Entendons-nous bien : je ne suis pas en train de prétendre que pour guérir au niveau physique, psychique ou spirituel, il faille se contenter de baisser les bras et de se morfondre dans l’attente d’une intervention providentielle. Certainement pas. Dans mon cas, le lâcher-prise suivi d’une guérison (ou d’une libération), cela a toujours été le fruit d’un long chemin pour m’en sortir. Et, mis à part le premier exemple que j’ai donné en début d’article, mes guérisons sont toujours arrivées entre, ou après que je sois passée entre les mains de thérapeutes (ou plus précisément d’une thérapeute, puisque j’ai eu la chance de rencontrer ma perle rare très tôt dans mon parcours). Si le lâcher-prise yin a été la touche finale, le déclic nécessaire à la guérison, il a toujours été accompagné du travail yang préalable.

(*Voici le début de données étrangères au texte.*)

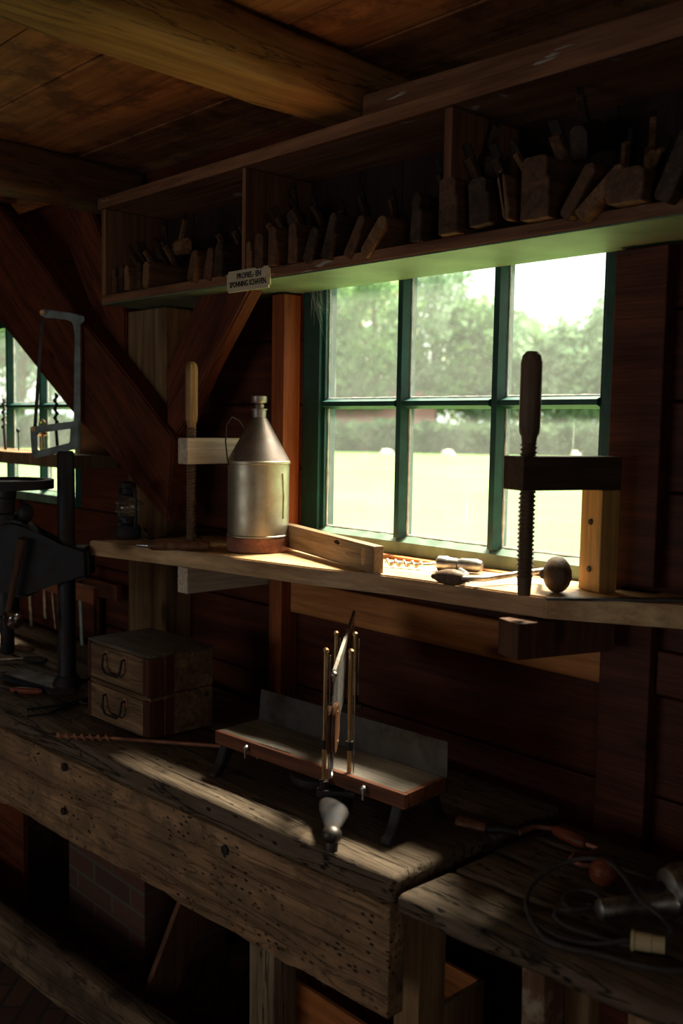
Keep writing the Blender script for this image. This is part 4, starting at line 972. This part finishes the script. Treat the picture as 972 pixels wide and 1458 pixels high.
# chisel rack behind the drill press
ra = P(22, 812, y=-.14); rb = P(134, 820, y=-.14)
rk = thing('tool_rack', 'faded red wooden tool rack with slots on the wall behind drill press', 'tool rack', (ra.x-.3, -.145, .70))
rl = rb.x-ra.x+.3; zt_ = ra.z-.70
bm = bmn(); b2(bm, (0, 0, zt_-.045), (rl, .022, zt_+.012), .003); obj('front_rail', bm, W_red, rk)
bm = bmn(); b2(bm, (0, .09, zt_-.045), (rl, .112, zt_+.012), .003); obj('back_rail', bm, W_red, rk)
bm = bmn(); b2(bm, (0, .0, .10), (.02, .089+.02, zt_-.046), .003); b2(bm, (rl*.78, .114, -.0), (rl*.8, .13, zt_-.046)); b2(bm, (0, .114, 0), (rl*.82, .128, zt_-.02), .002); obj('back_panel', bm, W_wall, rk)
for i, (px, w_, ln_, tl, mt) in enumerate([(10, .016, .24, 3, Mt_steel), (40, .02, .22, -6, Mt_steel), (62, .018, .17, -3, Mt_steel), (72, .010, .2, -10, Mt_steel), (82, .016, .19, -2, Mt_plate), (113, .018, .24, -4, Mt_grey), (26, .014, .2, 0, Mt_steel)]):
    q = P(px, 822, y=-.10)
    t = thing('chisel', '%s chisel hanging in the red rack behind the drill press' % ['leftmost', 'third', 'fourth', 'slanting narrow fifth', 'dark sixth', 'grey-green rightmost', 'second'][i], 'chisel', (q.x, -.10, rk.location.z+zt_), 0, 'chisels hanging in the red rack', rot=(0, R(tl), 0))
    bm = bmn(); b2(bm, (-w_/2, -.0015, -ln_), (w_/2, .0015, 0), .0006); obj('blade', bm, mt, t)
    bm = bmn(); lathe(bm, [(.008, .0), (.013, .02), (.012, .05), (.009, .07)], 12); obj('handle', bm, W_gripd, t, True)
q = P(68, 722, y=-.1)
for px, lab, dz in ((60, 'small pale bowl on the sill of the left window', 0), (72, 'round dark tin on the sill of the left window', 0)):
    pass

# cobweb in the upper left window corner
bm = bmn(); rnd = random.Random(3)
cw = P(447, 428, y=-.012)
for i in range(26):
    a = cw+Vector((rnd.uniform(-.02, .03), rnd.uniform(-.004, .008), rnd.uniform(-.01, .05))); b = a+Vector((rnd.uniform(-.01, .07), rnd.uniform(0, .01), rnd.uniform(-.11, -.02)))
    m_ = a.lerp(b, .5)+Vector((0, 0, -.006)); tube(bm, [a, m_, b], .00022, 4)
tag(obj('cobweb', bm, Mt_putty), 'cobweb strands hanging in the top left corner of the window', 'cobweb', kind='stuff')

# ------------------------------------------------------------------ outside
def grass_mat():
    m, nt, bs = new('meadow'); L = nt.links; tc = N(nt, 'ShaderNodeTexCoord'); n = N(nt, 'ShaderNodeTexNoise', Scale=.25, Detail=6.0); L.new(tc.outputs['Object'], n.inputs[0])
    L.new(ramp(nt, n.outputs[0], [(.35, (.055, .125, .028)), (.65, (.075, .145, .042))]), bs.inputs[0]); bs.inputs['Roughness'].default_value = .9; bs.inputs['Specular IOR Level'].default_value = .1; return m
bm = bmn(); b2(bm, (-220, .3, -.3), (120, 220, -.02)); tag(obj('meadow', bm, grass_mat()), 'bright green meadow outside the window', 'grass', kind='stuff')
def leaf_mat(name, c1, c2):
    m = bpy.data.materials.new(name); m.use_nodes = True; nt = m.node_tree; nt.nodes.clear(); L = nt.links
    out = N(nt, 'ShaderNodeOutputMaterial'); d = N(nt, 'ShaderNodeBsdfDiffuse'); t = N(nt, 'ShaderNodeBsdfTranslucent'); mx = N(nt, 'ShaderNodeMixShader'); mx.inputs[0].default_value = .4
    tc = N(nt, 'ShaderNodeTexCoord'); n = N(nt, 'ShaderNodeTexNoise', Scale=.9, Detail=3.0); L.new(tc.outputs['Object'], n.inputs[0]); c = ramp(nt, n.outputs[0], [(.35, c1), (.65, c2)])
    L.new(c, d.inputs[0]); L.new(c, t.inputs[0]); L.new(d.outputs[0], mx.inputs[1]); L.new(t.outputs[0], mx.inputs[2]); L.new(mx.outputs[0], out.inputs[0]); return m
LF = [leaf_mat('leaves_a', (.09, .18, .085), (.18, .29, .13)), leaf_mat('leaves_b', (.11, .19, .12), (.20, .29, .19)), leaf_mat('leaves_autumn', (.20, .24, .09), (.33, .33, .13))]
LF.append(leaf_mat('hedge_leaves_shaded', (.035, .07, .04), (.085, .13, .075)))  # shade beneath the trees put into darker leaves for the hedge
Bark = plain('bark', (.12, .095, .07), .9)
def tree(x, y, h, r, mi, label, n=3900, s=.33, seed=0):
    rnd = random.Random(seed); t = thing('meadow_tree', label, 'tree', (x, y, -.02), 0, 'trees beyond the meadow')
    bm = bmn(); tube(bm, [(0, 0, 0), (.1, 0, h*.25), (-.1, .1, h*.5), (0, 0, h*.8)], [.38, .28, .2, .08], 8)
    cl = []
    for i in range(26):
        a = rnd.uniform(0, 2*pi); e_ = rnd.uniform(.2, 1); rr = r*rnd.uniform(.15, .8)*math.sqrt(max(.12, 1-(e_*1.5-.85)**2)); c = Vector((rr*cos(a), rr*sin(a), h*(.12+.78*e_))); cl.append((c, r*rnd.uniform(.22, .42)))
        if i % 2 == 0: tube(bm, [(0, 0, h*.3*e_+h*.15), (c.x*.5, c.y*.5, c.z*.9), c], [.12, .07, .02], 5)
    obj('trunk', bm, Bark, t)
    vs, fs = [], []
    for i in range(n):
        c, cr_ = cl[i % len(cl)]; d = Vector((rnd.gauss(0, 1), rnd.gauss(0, 1), rnd.gauss(0, .8))).normalized()*cr_*rnd.uniform(.45, 1.1)
        p = c+d; a = Vector((rnd.gauss(0, 1), rnd.gauss(0, 1), rnd.gauss(0, 1))).normalized(); b = a.cross(Vector((rnd.gauss(0, 1), rnd.gauss(0, 1), .3))).normalized(); ss = s*rnd.uniform(.6, 1.2)
        k0 = len(vs); vs += [p-a*ss, p+b*ss*.5, p+a*ss, p-b*ss*.5]; fs.append((k0, k0+1, k0+2, k0+3))
    me = bpy.data.meshes.new('foliage'); me.from_pydata(vs, [], fs); me.materials.append(LF[mi]); o = bpy.data.objects.new('foliage', me); C.objects.link(o); o.parent = t
def G(px, dist):
    """ground point under a picture column at a given distance"""
    d = F*FPX + Rr*(px-W/2) - Ur*(607-H/2); d.z = 0; d.normalize(); return CAM.x+d.x*dist, CAM.y+d.y*dist
TR = [(-60, 74, 14, 6.0, 0, 'tree seen at the left of the far window'), (30, 72, 12, 5.5, 1, 'dense tree behind the far window shelf'),
      (455, 72, 13.5, 5.6, 1, 'tall tree at the left edge of the near window'), (530, 70, 12.5, 5.2, 0, 'large tree behind the upper left panes'),
      (615, 74, 14.5, 5.8, 1, 'broad tree behind the upper middle pane'), (672, 72, 11.0, 4.6, 0, 'leafy tree left of the second glazing bar'),
      (745, 72, 10.0, 5.0, 1, 'lower tree behind the upper right pane'), (800, 72, 8.6, 4.0, 0, 'rounded tree right of the clamp grip'), (862, 70, 11.2, 4.6, 1, 'tree at the right edge of the window'),
      (500, 82, 15, 6.5, 2, 'yellowing tree behind the others on the left'), (700, 90, 11.5, 6.5, 2, 'yellowing tree far behind the middle'), (930, 66, 11, 5, 0, 'tree hidden behind the right stud'), (395, 60, 12, 5, 0, 'tree hidden behind the can')]
for i, (px, d, h_, r_, mi, lb) in enumerate(TR):
    if 'hidden' in lb: continue
    x, y = G(px, d); tree(x, y, h_, r_, mi, lb, seed=i)
def hedge(px0, px1, d, h_, label, seed):
    rnd = random.Random(seed); x0, y0 = G(px0, d); x1, y1 = G(px1, d); vs, fs = [], []
    for i in range(6500):
        t_ = rnd.random(); p = Vector((x0+(x1-x0)*t_+rnd.uniform(-.8, .8), y0+(y1-y0)*t_+rnd.uniform(-.8, .8), rnd.random()*h_*(.8+.25*noise.noise(Vector((t_*14, 0, 0)))))); a = Vector((rnd.gauss(0, 1), rnd.gauss(0, 1), rnd.gauss(0, 1))).normalized(); b = a.cross(Vector((rnd.gauss(0, 1), rnd.gauss(0, 1), .3))).normalized(); ss = .36
        k0 = len(vs); vs += [p-a*ss, p+b*ss*.6, p+a*ss, p-b*ss*.6]; fs.append((k0, k0+1, k0+2, k0+3))
    me = bpy.data.meshes.new('hedge'); me.from_pydata(vs, [], fs); me.materials.append(LF[3]); o = bpy.data.objects.new('hedge', me); C.objects.link(o); tag(o, label, 'hedge')
hedge(440, 905, 64, 2.2, 'long hedge closing off the meadow behind the sheep', 1); hedge(-80, 100, 62, 2.2, 'hedge beyond the meadow seen through the left window', 2)
x, y = G(515, 71); bn = thing('barn', 'distant barn with faded red roof between the trees', 'building', (x, y, -.02), R(40))
bm = bmn(); b2(bm, (-5, -3, 0), (5, 3, 1.6)); obj('wall', bm, plain('barn_wall', (.1, .07, .06), .9), bn)
bm = bmn(); prism(bm, [(-3.4, 1.5), (3.4, 1.5), (0, 4.2)], 'x', -5.3, 5.3); obj('roof', bm, plain('barn_roof', (.13, .07, .065), .8), bn)
def sheep(px, py, rz, label):
    d = 1.62*1400/(py-(607+.017*(px-486))); x, y = G(px, d*1.0)
    t = thing('sheep', label, 'sheep', (x, y, -.02), rz, 'sheep grazing outside the window'); t.scale = (.62,)*3
    me = bpy.data.meshes.new('body')
    V = [(0, 0, .58), (.32, 0, .62), (.5, 0, .66), (.66, 0, .45), (.78, 0, .28), (-.34, 0, .6), (-.46, 0, .5),
         (.28, .12, .4), (.28, .12, .2), (.28, .12, .02), (.28, -.12, .4), (.28, -.12, .2), (.28, -.12, .02), (-.3, .12, .4), (-.34, .12, .22), (-.3, .12, .02), (-.3, -.12, .4), (-.34, -.12, .22), (-.3, -.12, .02)]
    E_ = [(0, 1), (1, 2), (2, 3), (3, 4), (0, 5), (5, 6), (1, 7), (7, 8), (8, 9), (1, 10), (10, 11), (11, 12), (5, 13), (13, 14), (14, 15), (5, 16), (16, 17), (17, 18)]
    rad = [.27, .25, .15, .10, .07, .25, .1, .1, .045, .035, .1, .045, .035, .11, .05, .035, .11, .05, .035]
    me.from_pydata(V, E_, []); o = bpy.data.objects.new('body', me); C.objects.link(o)
    md = o.modifiers.new('s', 'SKIN'); 
    for i, v in enumerate(me.skin_vertices[0].data if me.skin_vertices else []): v.radius = (rad[i], rad[i])
    o.modifiers.new('u', 'SUBSURF').levels = 2
    if not me.skin_vertices:
        bm = bmesh.new(); bm.from_mesh(me); ly = bm.verts.layers.skin.verify()
        bm.verts.ensure_lookup_table()
        for i, v in enumerate(bm.verts): v[ly].radius = (rad[i], rad[i]); v[ly].use_root = (i == 0)
        bm.to_mesh(me); bm.free()
    bpy.context.view_layer.update(); m2 = bpy.data.meshes.new_from_object(o.evaluated_get(bpy.context.evaluated_depsgraph_get())); o.modifiers.clear(); o.data = m2; m2.materials.clear(); m2.materials.append(Mt_wool); o.parent = t
    bm = bmn(); ellipsoid(bm, Vector((.8, 0, .26)), .075, .14, (.6, 0, -.7)); 
    for s_ in (-1, 1): ellipsoid(bm, Vector((.72, s_*.11, .36)), .03, .07, (0, s_, -.2), 8, 6)
    obj('face', bm, Mt_skin, t, True)
sheep(641, 656, R(200), 'white sheep grazing behind the lower middle pane'); sheep(549, 655, R(60), 'sheep half hidden by the left glazing bar'); sheep(822, 656, R(160), 'sheep behind the arm of the right clamp')
# wire fence close to the window
def fence():
    t = thing('wire_fence', 'wire mesh fence with wooden posts standing close outside the window', 'fence', (0, 3.2, -.02))
    for px in (748, 300, 20):
        q = P(px, 700, y=3.2); bm = bmn(); tube(bm, [(q.x, 0, 0), (q.x, 0, 1.22)], .045, 12); obj('fence_post', bm, plain('grey_post', (.36, .38, .36), .9), t, True)
    bm = bmn()
    for i in range(9): tube(bm, [(-18, -.05, .12+i*.12), (4, -.05, .12+i*.12)], .0012, 4)
    x = -18
    while x < 4: tube(bm, [(x, -.05, .1), (x, -.05, 1.1)], .001, 4); x += .15
    obj('wire_mesh', bm, Mt_steel, t)
fence()
# ------------------------------------------------------------------ pieces of a part go one level deeper (all share the thing's frame)
DEEP = {'handle_plate': 'front_panel', 'handle': 'front_panel', 'cap': 'cone', 'putty': 'pane', 'crank_knob': 'crank_arm', 'collar': 'guide_rod', 'lift_wire': 'guide_rod',
        'globe_guard': 'globe', 'arm_knob': 'swing_arm', 'vial': 'body', 'finger_groove': 'body', 'iron': 'wedge', 'spindle': 'flywheel', 'handle_screw': 'handle'}
for root in [o for o in C.objects if o.parent is None]:
    last = {}
    kids = [o for o in ORDER if o.parent is root]
    for ch in kids:
        base = ch.name.split('.')[0]
        want = DEEP.get(base)
        if base == 'handle' and root.name.split('.')[0] != 'tool_box': want = None
        if base in ('vial', 'finger_groove') and root.name != 'spirit_level': want = None
        if base == 'handle_screw' and root.name != 'miter_saw': want = None
        if want in last: ch.parent = last[want]
        last[base] = ch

Ne pas s’en vouloir de baisser les bras
Il me faut également préciser qu’avec cet article, mon intention n’est nullement de culpabiliser les personnes en quête d’une guérison/libération qui se fait attendre. Je n’ai nulle méthode de lâcher-prise à proposer, façon « Suivez mon exemple et vous aussi, vous vous en sortirez. » Que du contraire. Les deux expériences de lâcher-prise que j’ai évoquées plus haut n’ont pas été le fruit de ma volonté (d’ailleurs, cela n’aurait pas été du véritable lâcher-prise, sinon). Elles sont intervenues malgré moi, au moment précis où j’admettais mon impuissance à solutionner mes problèmes d’alors.
Avec cet article donc, nulle volonté de culpabiliser ni d’inciter à baisser les bras ; juste un message aux personnes coincées dans des difficultés d’ordre psychologique ou émotionnel ou des problèmes de santé : si d’aventure vous en arrivez à baisser les bras, ne vous en veuillez pas. Vous n’en savez rien, mais c’est peut-être l’étape nécessaire à votre guérison.

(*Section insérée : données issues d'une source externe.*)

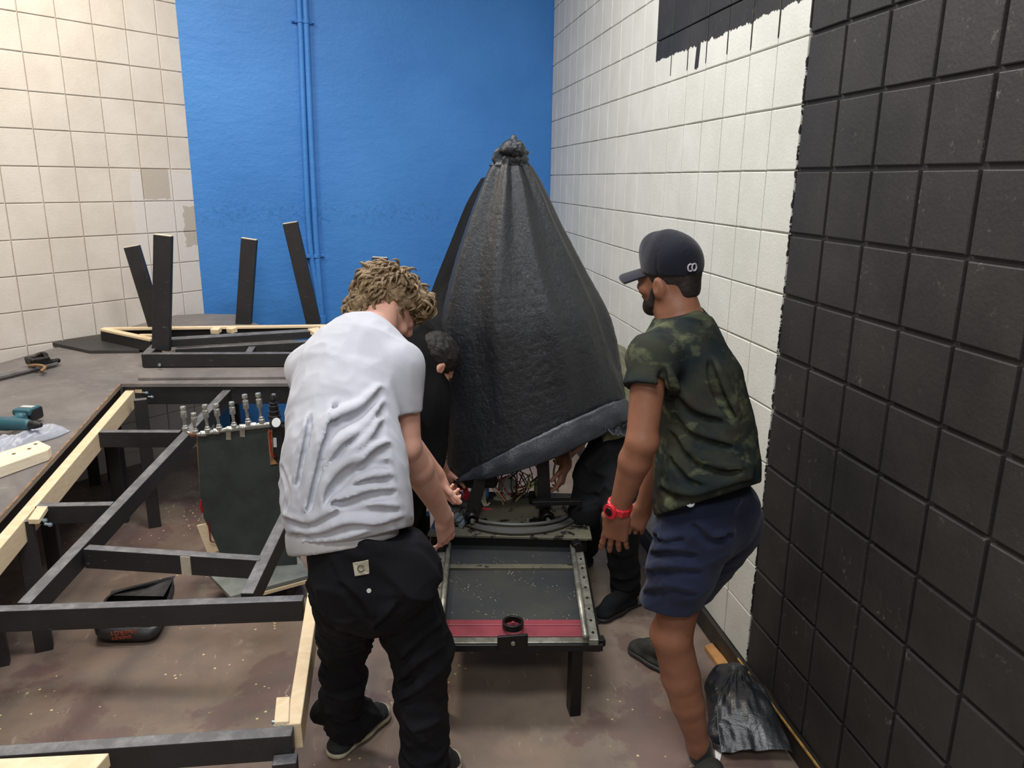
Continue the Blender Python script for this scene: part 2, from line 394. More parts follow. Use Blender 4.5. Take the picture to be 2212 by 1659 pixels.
GD = .011
def block_wall(name, org, d, nrm, c0, c1, rows, z0, m, wide):
    """courses of square-scored block; tiles stand proud of a recessed joint plane"""
    mb = MB(); org = V(*org); d = V(*d); nrm = V(*nrm); rs = np.random.RandomState(5)
    P = lambda u, z, o: org + d * u + V(0, 0, z) + nrm * o
    mb.add([P(c0 * BL, z0, -GD), P(c1 * BL, z0, -GD), P(c1 * BL, z0 + rows * BL, -GD), P(c0 * BL, z0 + rows * BL, -GD)], [(0, 1, 2, 3)])
    mb.add([P(c0 * BL, z0, -.1), P(c1 * BL, z0, -.1), P(c1 * BL, z0 + rows * BL, -.1), P(c0 * BL, z0 + rows * BL, -.1)], [(3, 2, 1, 0)])
    c = math.floor(c0)
    while c < c1:
        for r in range(rows):
            g, bv = (.0066, .0035) if wide(c) else (.0024, .003)
            a = max(c * BL, c0 * BL); b = min((c + 1) * BL, c1 * BL); lo = z0 + r * BL; hi = lo + BL
            j = lambda: rs.uniform(-.0009, .0009)
            o = [(a + g + j(), lo + g + j()), (b - g + j(), lo + g + j()), (b - g + j(), hi - g + j()), (a + g + j(), hi - g + j())]
            i = [(o[0][0] + bv, o[0][1] + bv), (o[1][0] - bv, o[1][1] + bv), (o[2][0] - bv, o[2][1] - bv), (o[3][0] + bv, o[3][1] - bv)]
            vs = [P(u, z, -GD) for u, z in o] + [P(u, z, -.0015) for u, z in [( (p[0]+q[0])/2-(.35*(q[0]-p[0])), (p[1]+q[1])/2-(.35*(q[1]-p[1])) ) for p, q in zip(o, i)]] + [P(u, z, rs.uniform(-.0005, .0005)) for u, z in i]
            fs = [(8, 9, 10, 11)] + [(k, (k + 1) % 4, 4 + (k + 1) % 4, 4 + k) for k in range(4)] + [(4 + k, 4 + (k + 1) % 4, 8 + (k + 1) % 4, 8 + k) for k in range(4)]
            mb.add(vs, fs)
        c += 1
    o = mb.build(name, m); return tag(o, kind='structure')
block_wall('wall_right', (XR, YC, 0), (0, -1, 0), (-1, 0, 0), -18.87, 28, 20, ZB, M['right'], lambda c: c >= 0)
block_wall('wall_left', LO, LD, (LD[1], -LD[0], 0), -20, 5.735, 20, 1.7217 - 8 * BL, M['left'], lambda c: False)

mb = MB()   # blue wall, a slab behind its face
d = unit(BP1 - BP0); nb = V(-d[1], d[0], 0)
e0 = BP0 - d * .25; e1 = BP1 + d * .1
mb.hexa([e0, e1, e1 + nb * .15, e0 + nb * .15] + [p + V(0, 0, 4.2) for p in (e0, e1, e1 + nb * .15, e0 + nb * .15)])
tag(mb.build('wall_back', M['blue']), kind='structure')
mb = MB(); mb.box((-1.6, 1.6, -.05), 7.2, 10.6, .1); tag(mb.build('floor', M['floor']), kind='structure')
mb = MB(); mb.box((-1.6, 1.6, 4.25), 7.2, 10.6, .1); tag(mb.build('ceiling', M['ceil']), kind='structure')
mb = MB(); mb.box((-1.75, -3.35, 2.1), 6.5, .1, 4.2); tag(mb.build('wall_front', M['plain']), kind='structure')
LE = LO - LD * 20 * BL
mb = MB(); mb.box((LE[0] - .05, (LE[1] - 3.3) / 2, 2.1), .1, LE[1] + 3.3, 4.2); tag(mb.build('wall_side', M['plain']), kind='structure')
# footing course of the left wall and the baseboards
mb = MB(); nl = V(LD[1], -LD[0], 0); a = LE; b = LO + LD * 5.735 * BL
mb.hexa([a - nl * .01, b - nl * .01, b - nl * .1, a - nl * .1] + [p + V(0, 0, 1.7217 - 8 * BL) for p in (a - nl * .01, b - nl * .01, b - nl * .1, a - nl * .1)])
tag(mb.build('baseboard_left', M['left']), kind='structure')
mb = MB(); mb.bar((XR - .009, 6.22, ZB), (XR - .009, -3.2, ZB), .022, .09, drop=1)
o = tag(mb.build('baseboard_right', M['basebd'], bevel=.003), kind='structure')
mb = MB(); mb.bar(BP0 - nb * .012 + V(0, 0, .1), BP1 - nb * .012 + V(0, 0, .1), .02, .1, drop=1)
tag(mb.build('baseboard_back', M['basebd'], bevel=.003), kind='structure')
mb = MB(); mb.bar((XR - .022, 2.44, .0935), (XR - .022, -1, .0935), .006, .006)
tag(mb.build('trim_1', mat('worn_wood_edge', lin(150, 118, 62), .5, var=.4, scale=20)), kind='structure')

# conduits on the blue wall
def onblue(x, y, off):
    dd = ray(x, y); n = -nb; t = ((BP0 + n * off - CAM) @ n) / (dd @ n); return CAM + dd * t
m_cond = M['blue']
def conduit(label, px, r, straps, bow=0.0):
    pts = [onblue(x, y, .03) for x, y in px]
    pts = [pts[0] + (pts[0] - pts[-1]) * .45] + pts
    root = thing('conduit', label, 'pipe', pts[-1], 'painted conduits on the blue wall')
    mb = MB(); mb.tube(smooth_curve(pts, 4), r, 14); mb.build('pipe', m_cond, root, smooth=True)
    for sx, sy in straps:
        p = onblue(sx, sy, .03); mb = MB()
        mb.tube([p - V(0, 0, .012), p + V(0, 0, .012)], r + .005, 14)
        mb.bar(p - d * .055 - nb * -.02, p + d * .0 - nb * -.02, .012, .022) if px[0][0] < 652 else mb.bar(p + nb * .02, p + d * .055 + nb * .02, .012, .022)
        q = p + (d * -.045 if px[0][0] < 652 else d * .045)
        mb.tube([q + nb * .02, q - nb * .004], .007, 8)
        mb.build('pipe_strap', m_cond, root, bevel=.002)
    return root
conduit('left one of two blue painted conduits running down the blue wall', [(646, 0), (657, 280), (669, 520), (687, 640), (690, 698)], .019, [(648, 45), (667, 553)])
c2 = conduit('right one of two blue painted conduits, ending in a coupling at the stage frame', [(659, 0), (671, 280), (683, 520), (694, 660), (697, 698)], .021, [(661, 47), (684, 553)])
mb = MB(); p = onblue(697, 690, .03); mb.tube([p - V(0, 0, .03), p + V(0, 0, .03)], .029, 14); mb.build('coupling', m_cond, c2, bevel=.003)
# ------------------------------------------------------------------ stage framing
def m_wood_black():
    m, t = base('black_painted_timber', 0.5); c = t.coords()
    n = t.noise(c, 5, 7, .65); s = t.noise(t.coords((1, 4, 4)), 22, 7, .75)
    a = t.mix(t.step(n, .3, .7), lin(30, 29, 29), lin(44, 43, 44))
    a = t.mix(t.math('MULTIPLY', t.step(s, .62, .76), .7), a, lin(140, 135, 126))
    g = t.n('ShaderNodeNewGeometry'); sz = t.n('ShaderNodeSeparateXYZ'); t.L.new(g.outputs['Normal'], sz.inputs[0])
    up = t.step(sz.outputs[2], .8, .93)       # trodden, dusty tops
    a = t.mix(t.math('MULTIPLY', up, .85), a, t.mix(t.step(t.noise(c, 14, 7, .7), .45, .7), lin(98, 97, 100), lin(140, 139, 140)))
    t.L.new(a, t.b.inputs['Base Color']); t.bump(n, .2, .003); return m
def m_pine(name, c1, c2):
    m, t = base(name, .6); g = t.noise(t.coords((1.2, 1.2, 9)), 9, 6, .6, 1.5); k = t.noise(t.coords(), 11, 4)
    a = t.mix(t.step(g, .35, .65), c1, c2); a = t.mix(t.math('MULTIPLY', t.step(k, .70, .76), .6), a, lin(150, 100, 60))
    t.L.new(a, t.b.inputs['Base Color']); t.bump(g, .08, .002); return m
M['tb'] = m_wood_black()
M['pine'] = m_pine('pine_timber', lin(226, 200, 162), lin(238, 218, 184))
M['pine2'] = m_pine('pine_offcut', lin(232, 214, 184), lin(242, 230, 206))
M['ply'] = mat('plywood_edge', lin(150, 112, 74), .7, var=.35, scale=30)
M['pale'] = mat('bare_wood_patch', lin(182, 170, 150), .7, var=.1, scale=30)
M['bolt'] = mat('zinc_bolt', lin(180, 200, 215), .3, .8)
def m_deck():
    m, t = base('worn_stage_paint', .55); c = t.coords()
    n = t.noise(c, 2.4, 7, .65, .5); s = t.noise(t.coords((1, 2.5, 1)), 16, 8, .75, .6)
    a = t.mix(t.step(n, .35, .65), lin(100, 95, 95), lin(130, 124, 121))
    a = t.mix(t.math('MULTIPLY', t.step(s, .58, .72), .6), a, lin(180, 172, 160))
    a = t.mix(t.math('MULTIPLY', t.step(t.noise(c, 1.6, 5), .56, .66), .4), a, lin(76, 73, 74))
    t.L.new(a, t.b.inputs['Base Color']); t.bump(s, .12, .002); return m
M['deck'] = m_deck()

def pd(x, y, off=0.0): return PF(x, y, .04 + off)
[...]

À titre personnel, j’ai l’intime conviction que le lâcher-prise est un passage obligé. Comme si, pour que la vie puisse nous venir en aide, nous devions d’abord accepter l’entièreté de son expérience. La perspective d’une guérison, mais aussi la possibilité d’une non-guérison. Après tout, c’est dans l’acceptation que les tensions se dissolvent. Alors seulement, l’énergie de la vie peut se remettre à circuler librement.